━━━ Collected material

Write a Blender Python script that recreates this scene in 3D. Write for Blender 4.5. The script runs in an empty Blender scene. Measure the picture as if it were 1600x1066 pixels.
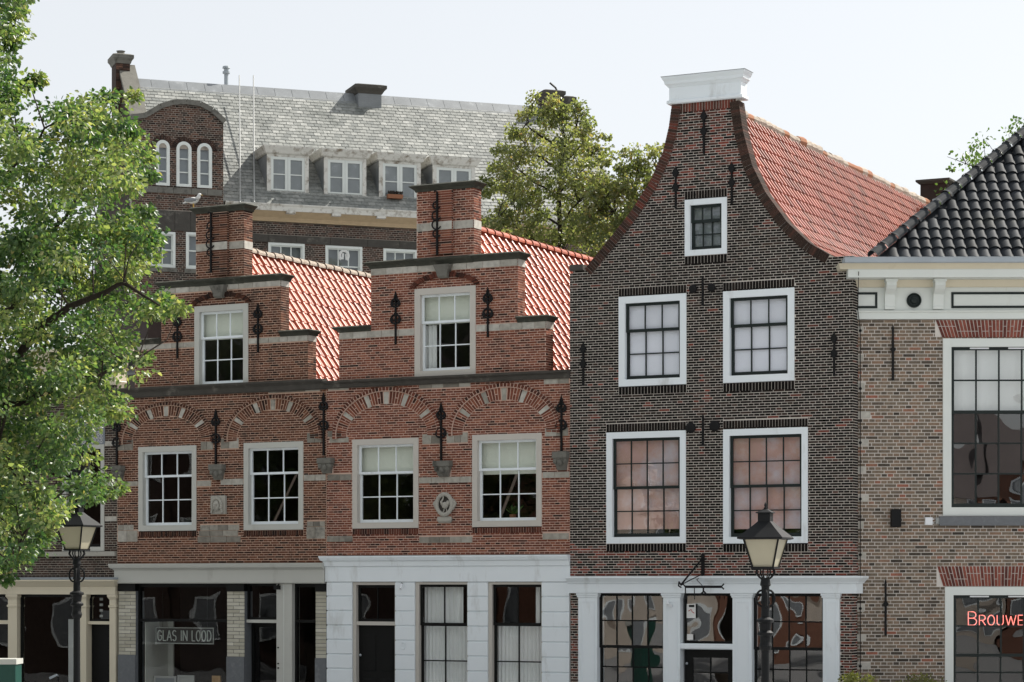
import bpy, math, random
import numpy as np
from mathutils import Matrix, Vector
random.seed(7); np.random.seed(7)
R = math.radians
SC = bpy.context.scene
COL = SC.collection

# ------------------------------------------------------------------ camera
EYE = 3.05                       # metres above the street
FPX = 3778.0                     # focal length in photo pixels (85 mm on full frame)
HZ = 912.0                       # photo row of the horizon
cam = bpy.data.cameras.new('camera'); cam.lens = 85.0; cam.sensor_width = 36.0
cam.shift_y = (HZ - 533.0) / 1600.0; cam.clip_start = 0.5; cam.clip_end = 3000
camo = bpy.data.objects.new('camera', cam); COL.objects.link(camo)
camo.location = (0, 0, EYE); camo.rotation_euler = (R(90), 0, 0)
SC.camera = camo

# ------------------------------------------------------------------ sky and sun
SUN_AZ, SUN_EL = 33.0, 47.0      # azimuth from +X towards +Y (behind the houses, to the right)
w = bpy.data.worlds.new('World'); SC.world = w; w.use_nodes = True
nt = w.node_tree; nt.nodes.clear()
sky = nt.nodes.new('ShaderNodeTexSky'); sky.sky_type = 'NISHITA'; sky.sun_disc = False
sky.sun_elevation = R(SUN_EL); sky.sun_rotation = R(90 - SUN_AZ)
sky.air_density = 1.0; sky.dust_density = 2.0; sky.ozone_density = 1.0; sky.altitude = 0
bg = nt.nodes.new('ShaderNodeBackground'); bg.inputs[1].default_value = 0.108
hsv = nt.nodes.new('ShaderNodeHueSaturation'); hsv.inputs['Saturation'].default_value = 0.5
wo = nt.nodes.new('ShaderNodeOutputWorld')
vl = nt.nodes.new('ShaderNodeMix'); vl.data_type = 'RGBA'; vl.inputs[0].default_value = 0.68      # high thin haze veils the whole sky alike
vl.inputs[7].default_value = (3.12, 3.13, 3.10, 1)
nt.links.new(sky.outputs[0], hsv.inputs['Color']); nt.links.new(hsv.outputs[0], vl.inputs[6]); nt.links.new(vl.outputs[2], bg.inputs[0]); nt.links.new(bg.outputs[0], wo.inputs[0])
sd = bpy.data.lights.new('sun', 'SUN'); sd.energy = 3.4; sd.angle = R(0.5); sd.color = (1.0, 0.95, 0.87)
so = bpy.data.objects.new('sun', sd); COL.objects.link(so)
sv = Vector((math.cos(R(SUN_EL)) * math.cos(R(SUN_AZ)), math.cos(R(SUN_EL)) * math.sin(R(SUN_AZ)), math.sin(R(SUN_EL))))
so.rotation_euler = (-sv).to_track_quat('-Z', 'Y').to_euler(); so.location = (20, 30, 60)
SC.view_settings.view_transform = 'Standard'; SC.view_settings.look = 'None'
SC.view_settings.exposure = 1.17; SC.view_settings.gamma = 1.0; SC.view_settings.use_curve_mapping = False
SC.render.engine = 'CYCLES'
SC.cycles.use_denoising = True
SC.cycles.max_bounces = 8; SC.cycles.transparent_max_bounces = 12; SC.cycles.glossy_bounces = 3
SC.cycles.sample_clamp_indirect = 6.0

# ------------------------------------------------------------------ materials
def ramp(nt, stops):
    n = nt.nodes.new('ShaderNodeValToRGB'); e = n.color_ramp.elements
    while len(e) < len(stops): e.new(0.5)
    for k, (p, c) in enumerate(stops): e[k].position = p; e[k].color = (*c, 1)
    return n
def base(name, rough=0.6, spec=0.4):
    m = bpy.data.materials.new(name); m.use_nodes = True
    b = m.node_tree.nodes['Principled BSDF']; b.inputs['Roughness'].default_value = rough
    b.inputs['Specular IOR Level'].default_value = spec
    return m, m.node_tree, b
def noise(nt, scale, detail=3.0, rough=0.55, stretch=None):
    g = nt.nodes.new('ShaderNodeNewGeometry'); n = nt.nodes.new('ShaderNodeTexNoise')
    n.inputs['Scale'].default_value = scale; n.inputs['Detail'].default_value = detail; n.inputs['Roughness'].default_value = rough
    if stretch:
        mp = nt.nodes.new('ShaderNodeMapping'); mp.inputs['Scale'].default_value = stretch
        nt.links.new(g.outputs['Position'], mp.inputs[0]); nt.links.new(mp.outputs[0], n.inputs['Vector'])
    else: nt.links.new(g.outputs['Position'], n.inputs['Vector'])
    return n
def mixc(nt, fac, a, b, mode='MIX'):
    m = nt.nodes.new('ShaderNodeMix'); m.data_type = 'RGBA'; m.blend_type = mode
    for sock, val in ((m.inputs[0], fac), (m.inputs[6], a), (m.inputs[7], b)):
        if isinstance(val, (int, float)): sock.default_value = val
        elif isinstance(val, tuple): sock.default_value = (*val, 1)
        else: nt.links.new(val, sock)
    return m.outputs[2]
def bump(nt, b, h, dist, strength=1.0):
    k = nt.nodes.new('ShaderNodeBump'); k.inputs['Distance'].default_value = dist; k.inputs['Strength'].default_value = strength
    nt.links.new(h, k.inputs['Height']); nt.links.new(k.outputs[0], b.inputs['Normal'])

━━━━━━

Stated goal:
Repeat, word for word and with no pictures, only the lines running from the beginning of the data to the line that contains "SC.camera = camo".

Written answer:
Write a Blender Python script that recreates this scene in 3D. Write for Blender 4.5. The script runs in an empty Blender scene. Measure the picture as if it were 1600x1066 pixels.
import bpy, math, random
import numpy as np
from mathutils import Matrix, Vector
random.seed(7); np.random.seed(7)
R = math.radians
SC = bpy.context.scene
COL = SC.collection

# ------------------------------------------------------------------ camera
EYE = 3.05                       # metres above the street
FPX = 3778.0                     # focal length in photo pixels (85 mm on full frame)
HZ = 912.0                       # photo row of the horizon
cam = bpy.data.cameras.new('camera'); cam.lens = 85.0; cam.sensor_width = 36.0
cam.shift_y = (HZ - 533.0) / 1600.0; cam.clip_start = 0.5; cam.clip_end = 3000
camo = bpy.data.objects.new('camera', cam); COL.objects.link(camo)
camo.location = (0, 0, EYE); camo.rotation_euler = (R(90), 0, 0)
SC.camera = camo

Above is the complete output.